Stuart O’Grady finished the race with both wheels provided courtesy of Mavic’s spares service motorbike. This wasn’t for lack of trying to make his bike as bombproof as possible on the part of Team CSC.

“Due to the sandy conditions we had other bikes with carbon wheels and different tyres that had more pressure in them,” said Sunderland about CSC’s dual bike strategy.
“Lars Michaelsen (above) changed the bike so that he had a clean chain and the gearing would be working 100 per cent for the sprint in the velodrome. Unfortunately he came back too quickly after changing bikes and slid out… that ended his chances of being on the podium.”

“It was the same as last year; the frames were one centimetre longer in the rear triangle and the fork had a centimetre more rake,” said CSC’s directeur sportif for Paris-Roubaix in 2007, Scott Sunderland.

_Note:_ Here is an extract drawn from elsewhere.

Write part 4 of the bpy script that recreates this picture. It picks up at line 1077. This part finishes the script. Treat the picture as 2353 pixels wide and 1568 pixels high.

“Instead of it being 46mm like normal bikes it was 50mm,” he added. “It was a reinforced, stronger fork as well which made it a bit heavier but the strength gave the riders peace of mind.”

The diameter of the seatstays is just 0.9cm. It’s small even when compared with traditional steel frames and is a stark contrast to the rest of the R3’s carbon tubing. Cervélo specified the largest standard seatpost diameter available in 2007 (32.4mm).

Sunderland, whose experience in the race as a rider proved invaluable over the course of the day, also explained that contact points such as tyres and handlebars were beefed up to absorb the constant shock of the cobbles.

“We used bigger 27mm tyres and had some special gel pads that go underneath the bartape. Except for Fabian Cancellara — he just rode normal handlebar tape.”


Note: studio photos of a review bike from 2006, not actual race bike used by Stuart O’Grady.